Saturday, January 3, 2015

Poet and professor Miller Williams: 'When I Am Dead, My Dearest'

The wry poet Miller Williams, who founded the University of Arkansas Press and was father of  singer Lucinda Williams, died Thursday in Fayetteville, Ark., of complicatons of Alzheimer's, reports the New York Times. He was 84.
Mr. Williams was the editor of my first book of poetry, and he called me one day at work to go over my manuscript. He named a few of the poems included and said, "These poems don't interest me at all. Let's get rid of them."
He spoke with such cool authority that those poems suddenly no longer interested me either.
"Yes," I agreed. "By all means, let's take them out."
I wish I could remember some of the nice things he said about the manuscript. But, of course, I can't.
Mr. Williams taught for three decades at the University of Arkansas, and he published 37 books. He delivered a poem at the Capitol for President Bill Clinton's second inauguration.

The New York Times story



When I Am Dead, My Dearest

Sing what you want to sing.

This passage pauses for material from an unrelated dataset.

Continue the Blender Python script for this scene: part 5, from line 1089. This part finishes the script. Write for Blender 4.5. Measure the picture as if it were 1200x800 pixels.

Theologize.
Let anyone who wants to lie tell lies.
What will I care, back in the past tense
with no ambition and not a gram of sense,
back where I was before a fear and a wish
joined to form a sort of finless fish
that learned to walk and have lips and smile?
I will go there to wait an endless while,
and neither think that wrong nor wish it right,
more than a rock in darkness hopes for light.
You will say my name, but less with years,
the children less than you and more than theirs.
It's mostly our names, as they fray and thin,
blown on the breaths of aging friends and kin,
that in some tugging moments we may seem
to sleep on a little past the dream.

-- from "Adjusting to the Light," University of Missouri Press, 1992.